A store clerk at Boost Mobile on West Main St. said people come into his store four to five times a day asking to get phones activated. Peter Rosa said his company doesn’t allow him to turn on customer-supplied devices.
Cell phone thefts are frustrating police departments across the country. Rochester police took in more than 1,300 cell phone theft reports in 2012, up 10 percent from the previous year. Some of those cell phone thefts included store break-ins or gunpoint robberies.
“Before we come up with solutions, we really have to know and understand the problem better,” said Deputy Chief Mike Wood of the Rochester Police Department. “We need to understand the market.”
Police might want to visit Sidney. He agreed to talk to us only if we did not identify his store or use his last name.
Sidney said he can activate just about any phone. If a phone has been reported stolen to one carrier, it can often be activated on another carrier by altering the phone’s software in a process known as “unlocking.” Sidney does not ask if phones are stolen.
“That’s not my job. That’s someone’s private business. Someone is going to feel insulted,” he said.
Sidney said phones are currency on the street. When police find stolen phones, they’ve often been sold many times over, making it tough to find the culprit.
“Sometimes people don’t care if they can turn it on. They keep passing the phone to someone else,” he said. Sidney eventually the iPhone ends up in the hands of someone who knows how to “jailbreak” the device, allowing it to be activated here or overseas.
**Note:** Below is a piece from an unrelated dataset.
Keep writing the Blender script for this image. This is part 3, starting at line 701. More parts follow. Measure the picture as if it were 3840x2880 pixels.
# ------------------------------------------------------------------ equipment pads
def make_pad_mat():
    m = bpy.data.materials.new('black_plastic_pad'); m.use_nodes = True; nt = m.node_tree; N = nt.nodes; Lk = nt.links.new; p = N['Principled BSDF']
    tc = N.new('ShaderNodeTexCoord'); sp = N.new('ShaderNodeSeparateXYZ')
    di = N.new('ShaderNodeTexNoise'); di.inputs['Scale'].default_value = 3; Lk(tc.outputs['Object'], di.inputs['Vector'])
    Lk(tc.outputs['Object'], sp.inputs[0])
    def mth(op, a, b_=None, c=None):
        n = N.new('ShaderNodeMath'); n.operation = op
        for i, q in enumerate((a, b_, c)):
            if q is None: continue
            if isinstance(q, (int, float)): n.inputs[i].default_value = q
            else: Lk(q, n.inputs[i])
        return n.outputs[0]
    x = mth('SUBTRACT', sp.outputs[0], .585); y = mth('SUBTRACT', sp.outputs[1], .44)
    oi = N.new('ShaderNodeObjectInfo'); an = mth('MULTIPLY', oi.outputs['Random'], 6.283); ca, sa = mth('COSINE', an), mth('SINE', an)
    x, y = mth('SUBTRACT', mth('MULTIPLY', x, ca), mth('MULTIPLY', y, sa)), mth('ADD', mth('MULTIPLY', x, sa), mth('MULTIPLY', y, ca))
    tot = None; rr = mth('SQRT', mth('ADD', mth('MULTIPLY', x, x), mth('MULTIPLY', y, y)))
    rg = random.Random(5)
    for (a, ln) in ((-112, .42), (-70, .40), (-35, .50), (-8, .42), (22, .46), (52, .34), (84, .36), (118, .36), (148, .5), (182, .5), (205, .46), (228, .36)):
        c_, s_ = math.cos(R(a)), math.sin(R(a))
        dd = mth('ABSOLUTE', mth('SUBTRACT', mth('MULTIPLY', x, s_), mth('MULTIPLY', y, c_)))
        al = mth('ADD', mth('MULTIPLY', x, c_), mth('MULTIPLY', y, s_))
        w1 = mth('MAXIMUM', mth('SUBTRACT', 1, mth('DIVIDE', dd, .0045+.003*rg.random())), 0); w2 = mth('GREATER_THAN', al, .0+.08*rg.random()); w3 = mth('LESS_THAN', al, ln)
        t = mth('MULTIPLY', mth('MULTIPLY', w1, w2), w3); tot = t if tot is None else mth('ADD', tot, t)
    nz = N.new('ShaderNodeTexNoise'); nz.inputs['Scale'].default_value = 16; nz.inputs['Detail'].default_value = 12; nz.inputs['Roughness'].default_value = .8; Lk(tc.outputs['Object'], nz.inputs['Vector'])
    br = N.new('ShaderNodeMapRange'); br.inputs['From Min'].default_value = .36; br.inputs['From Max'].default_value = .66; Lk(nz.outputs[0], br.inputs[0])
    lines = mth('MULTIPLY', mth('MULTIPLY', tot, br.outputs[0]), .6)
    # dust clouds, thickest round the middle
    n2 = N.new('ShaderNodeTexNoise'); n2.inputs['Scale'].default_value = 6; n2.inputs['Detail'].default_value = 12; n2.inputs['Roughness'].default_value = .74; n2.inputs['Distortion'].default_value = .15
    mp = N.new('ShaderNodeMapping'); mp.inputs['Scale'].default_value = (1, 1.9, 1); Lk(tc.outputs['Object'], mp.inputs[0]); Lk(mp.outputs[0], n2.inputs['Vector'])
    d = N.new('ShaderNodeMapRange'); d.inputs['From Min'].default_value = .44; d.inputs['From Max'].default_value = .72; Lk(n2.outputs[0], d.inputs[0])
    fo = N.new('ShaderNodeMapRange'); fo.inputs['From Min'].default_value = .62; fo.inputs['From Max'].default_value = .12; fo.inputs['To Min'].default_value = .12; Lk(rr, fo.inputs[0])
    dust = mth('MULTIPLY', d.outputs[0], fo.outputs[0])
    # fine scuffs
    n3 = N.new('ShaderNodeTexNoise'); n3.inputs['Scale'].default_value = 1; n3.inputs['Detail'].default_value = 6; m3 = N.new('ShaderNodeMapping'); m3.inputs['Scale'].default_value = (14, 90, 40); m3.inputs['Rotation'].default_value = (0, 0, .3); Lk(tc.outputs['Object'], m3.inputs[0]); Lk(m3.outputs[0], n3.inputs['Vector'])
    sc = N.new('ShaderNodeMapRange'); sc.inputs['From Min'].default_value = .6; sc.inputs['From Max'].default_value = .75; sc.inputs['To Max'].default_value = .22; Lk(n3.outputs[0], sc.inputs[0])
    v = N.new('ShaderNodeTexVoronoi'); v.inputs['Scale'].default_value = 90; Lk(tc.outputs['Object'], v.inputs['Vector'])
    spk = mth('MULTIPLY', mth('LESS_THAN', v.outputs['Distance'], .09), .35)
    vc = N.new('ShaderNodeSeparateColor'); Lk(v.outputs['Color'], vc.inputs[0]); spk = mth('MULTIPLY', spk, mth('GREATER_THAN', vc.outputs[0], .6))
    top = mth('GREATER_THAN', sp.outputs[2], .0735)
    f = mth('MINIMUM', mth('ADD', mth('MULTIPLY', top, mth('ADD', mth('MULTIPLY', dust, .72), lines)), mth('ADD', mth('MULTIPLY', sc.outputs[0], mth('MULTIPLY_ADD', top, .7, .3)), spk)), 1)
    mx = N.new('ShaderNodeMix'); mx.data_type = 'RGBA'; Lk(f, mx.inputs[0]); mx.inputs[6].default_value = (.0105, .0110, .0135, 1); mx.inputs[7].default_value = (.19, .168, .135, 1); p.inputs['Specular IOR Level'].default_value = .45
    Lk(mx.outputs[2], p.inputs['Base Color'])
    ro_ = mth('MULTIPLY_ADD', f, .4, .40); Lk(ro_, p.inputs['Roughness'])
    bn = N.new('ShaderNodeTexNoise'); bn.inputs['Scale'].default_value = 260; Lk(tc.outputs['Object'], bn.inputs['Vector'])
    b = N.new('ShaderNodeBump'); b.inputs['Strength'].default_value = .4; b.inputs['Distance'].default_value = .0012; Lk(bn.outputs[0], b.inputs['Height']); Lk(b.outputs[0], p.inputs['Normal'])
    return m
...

“The only way people will stop stealing phones is by the phone companies, AT&T, T-Mobile, come up with a system can block the phone once the phone is reported stolen,” Sidney said. “No company can activate it.”
The major cell phone carriers did agree to implement a nationwide database of stolen phones, which will be complete by the end of the year. But it relies on operators to check phones against the database. And it assumes cell phone serial numbers won’t be illegally changed.
“There’s no concrete way,” said Sidney.